Heliocentric ideas were known in Europe before Copernicus. Arabic texts were increasingly translated into Latin after the 11th century (as a result of the increasing contact with the Muslim world through Islamic Spain and the Crusades), and explorers and traders were increasingly venturing out beyond Europe (facilitated by the Pax Mongolica) and introducing the West to the Indian heliocentric traditions as detailed above
 
Pls avoid derailing the topic subject.

This happens all the time Kumar. :eek:

The church is still being stupid then for admitting that he was right when he was wrong.

Actually the way I understood it, he simply agreed with Copernicus findings, not that he calculated it!
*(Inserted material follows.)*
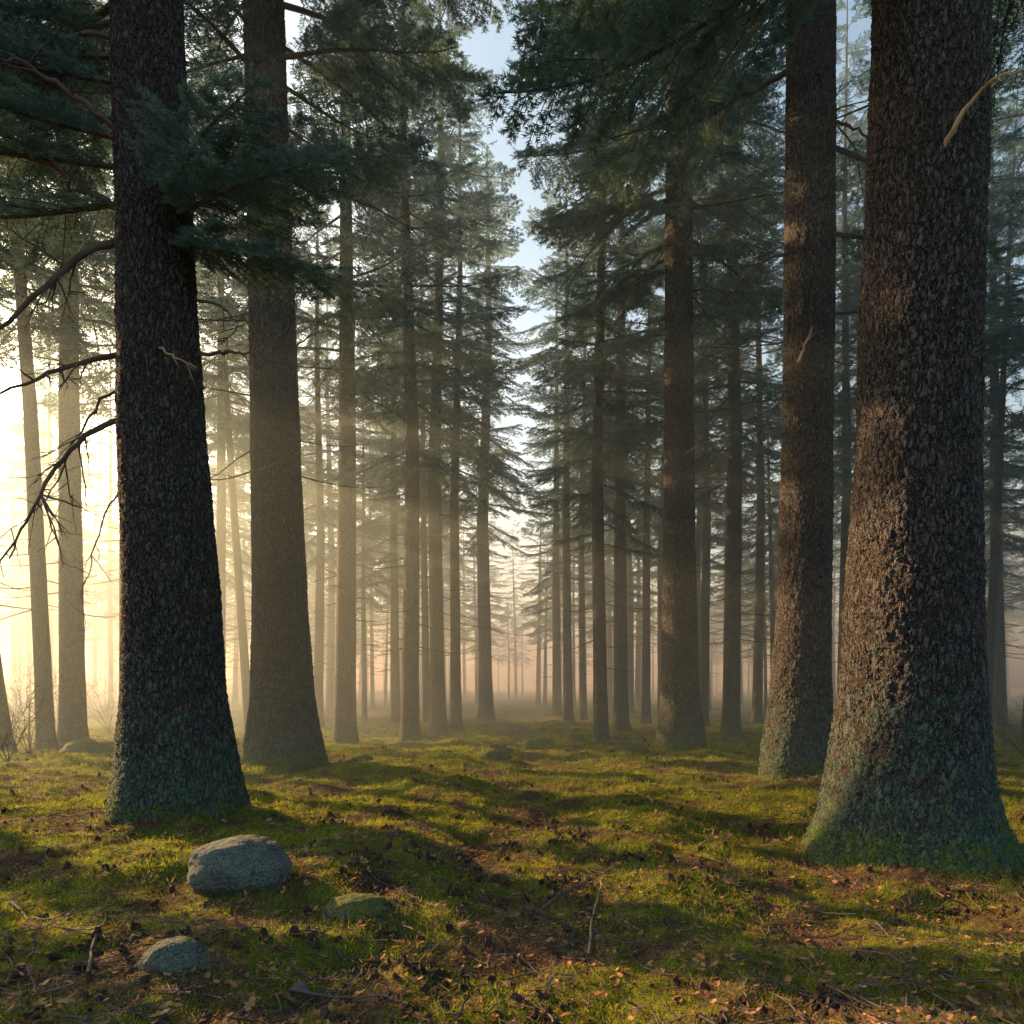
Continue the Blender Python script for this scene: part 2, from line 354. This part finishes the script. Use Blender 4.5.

Sam, thanks for the bit of history, I think some of us knew this already. However what is significant in the west, is that Copernicus, Bruno and Galileo were committing blasphemy for going against Catholic's church dogma at the time. It's significance is that the church was loosing ground of their totalitarian rule! Hence the beginning of the Renaissance.
 
It makes no difference! Even everyone believing something does imply that something was derived objectively. It certainly doesnt make that something 'the truth!'

well if all conscious entities participate in a medium, its not clear how you would establish that it is not objective
 
well if all conscious entities participate in a medium, its not clear how you would establish that it is not objective

It is totally frigging clear "how you would establish that it is not objective"- The first guy formed a subjective conclusion to an event, then everybody believes the first guys conclusion.
 
It is totally frigging clear "how you would establish that it is not objective"- The first guy formed a subjective conclusion to an event, then everybody believes the first guys conclusion.
and if everyone was innvolved in establishing the same thing then you would have no means to determine if it was subjective (since there would be a unanimous agreement) ... unless you are advocating that water is not objectively wet, fir eis not objectively hot etc
 
and if everyone was innvolved in establishing the same thing then you would have no means to determine if it was subjective (since there would be a unanimous agreement) ... unless you are advocating that water is not objectively wet, fir eis not objectively hot etc

OK So have have you as just one of those "everyones" established an objective conclusion to.... hmmmmmm lets say, the origin of the universe?
 
OK So have have you as just one of those "everyones" established an objective conclusion to.... hmmmmmm lets say, the origin of the universe?
amongst persons who are privvy to direct perception in the subject indicated, yes.
If you are relying on persons who speculate then the answer is 'no'
 
So again, as one of those "everyones" ,what(if anything) regarding existance have you formed an objective conclusion on?
 
So what(if anything) regarding existance have you formed an objective conclusion on?
well, to begin with, consciousness is the primary foundation for all things, whether subjective or objective, because without it there is no question of perception ("I think therefore I am")
How about you, do you have anything to venture that is objective?
 
Its a solid argument that what thiest have is all in their head.

Now are you going to stop giving me infractions or are you too beaten to care how you get the last word in?